**Dataset excerpt:**
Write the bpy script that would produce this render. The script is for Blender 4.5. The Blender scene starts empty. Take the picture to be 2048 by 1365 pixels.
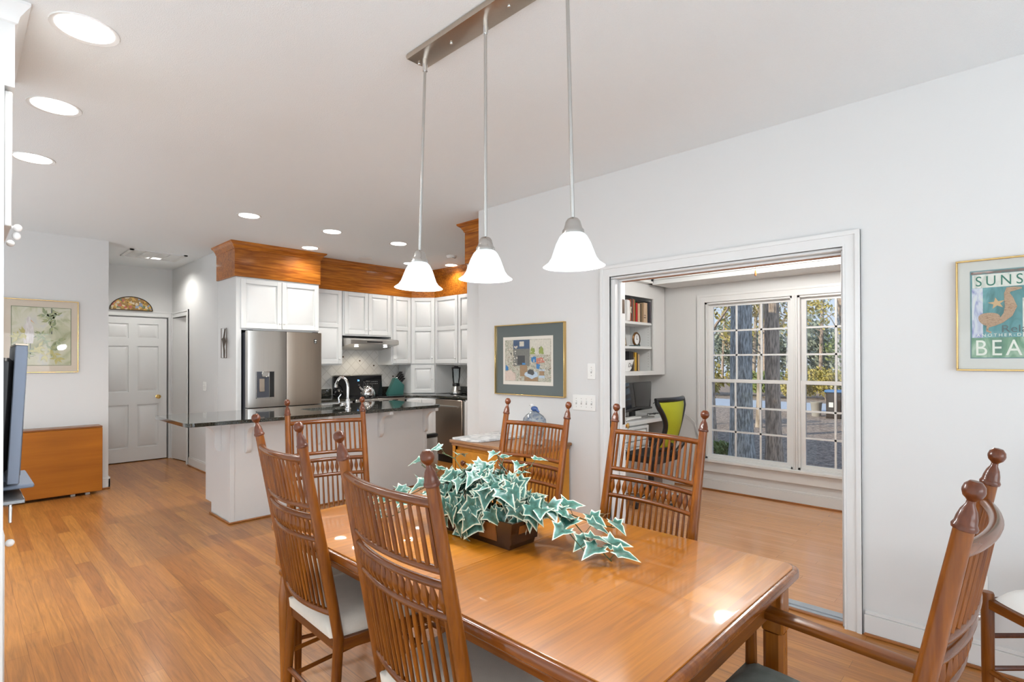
import bpy, bmesh, math, random
from mathutils import Matrix, Vector
random.seed(7)
sc = bpy.context.scene
COL = sc.collection
PI = math.pi
# ------------------------------------------------------------------ camera
def cam_axes():
    yaw, pi_, ro = math.radians(43.93132), math.radians(0.33557), math.radians(-0.12192)
    d = Vector((math.cos(yaw)*math.cos(pi_), math.sin(yaw)*math.cos(pi_), math.sin(pi_)))
    r = Vector((math.sin(yaw), -math.cos(yaw), 0)); u = r.cross(d)
    return r*math.cos(ro)+u*math.sin(ro), u*math.cos(ro)-r*math.sin(ro), d
R_, U_, D_ = cam_axes()
cd = bpy.data.cameras.new('camera'); cam = bpy.data.objects.new('camera', cd); COL.objects.link(cam)
cd.sensor_fit = 'HORIZONTAL'; cd.sensor_width = 36; cd.lens = 1073.5366/2048*36
cd.shift_y = (715.884-682.5)/2048; cd.clip_start = 0.02; cd.clip_end = 300
cam.matrix_world = Matrix(((R_.x, U_.x, -D_.x, 0), (R_.y, U_.y, -D_.y, 0), (R_.z, U_.z, -D_.z, 1.40), (0, 0, 0, 1)))
sc.camera = cam
# ------------------------------------------------------------------ colour management, world, lights
sc.view_settings.view_transform = 'Standard'; sc.view_settings.look = 'None'
sc.view_settings.gamma = 1; sc.view_settings.use_curve_mapping = False
sc.view_settings.exposure = 0.22
w = bpy.data.worlds.new('world'); sc.world = w; w.use_nodes = True
wn = w.node_tree.nodes; wl = w.node_tree.links
bg = wn['Background']
tc = wn.new('ShaderNodeTexCoord'); sx = wn.new('ShaderNodeSeparateXYZ'); rp = wn.new('ShaderNodeValToRGB')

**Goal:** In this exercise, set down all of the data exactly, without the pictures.

**Result:**
Write the bpy script that would produce this render. The script is for Blender 4.5. The Blender scene starts empty. Take the picture to be 2048 by 1365 pixels.
import bpy, bmesh, math, random
from mathutils import Matrix, Vector
random.seed(7)
sc = bpy.context.scene
COL = sc.collection
PI = math.pi
# ------------------------------------------------------------------ camera
def cam_axes():
    yaw, pi_, ro = math.radians(43.93132), math.radians(0.33557), math.radians(-0.12192)
    d = Vector((math.cos(yaw)*math.cos(pi_), math.sin(yaw)*math.cos(pi_), math.sin(pi_)))
    r = Vector((math.sin(yaw), -math.cos(yaw), 0)); u = r.cross(d)
    return r*math.cos(ro)+u*math.sin(ro), u*math.cos(ro)-r*math.sin(ro), d
R_, U_, D_ = cam_axes()
cd = bpy.data.cameras.new('camera'); cam = bpy.data.objects.new('camera', cd); COL.objects.link(cam)
cd.sensor_fit = 'HORIZONTAL'; cd.sensor_width = 36; cd.lens = 1073.5366/2048*36
cd.shift_y = (715.884-682.5)/2048; cd.clip_start = 0.02; cd.clip_end = 300
cam.matrix_world = Matrix(((R_.x, U_.x, -D_.x, 0), (R_.y, U_.y, -D_.y, 0), (R_.z, U_.z, -D_.z, 1.40), (0, 0, 0, 1)))
sc.camera = cam
# ------------------------------------------------------------------ colour management, world, lights
sc.view_settings.view_transform = 'Standard'; sc.view_settings.look = 'None'
sc.view_settings.gamma = 1; sc.view_settings.use_curve_mapping = False
sc.view_settings.exposure = 0.22
w = bpy.data.worlds.new('world'); sc.world = w; w.use_nodes = True
wn = w.node_tree.nodes; wl = w.node_tree.links
bg = wn['Background']
tc = wn.new('ShaderNodeTexCoord'); sx = wn.new('ShaderNodeSeparateXYZ'); rp = wn.new('ShaderNodeValToRGB')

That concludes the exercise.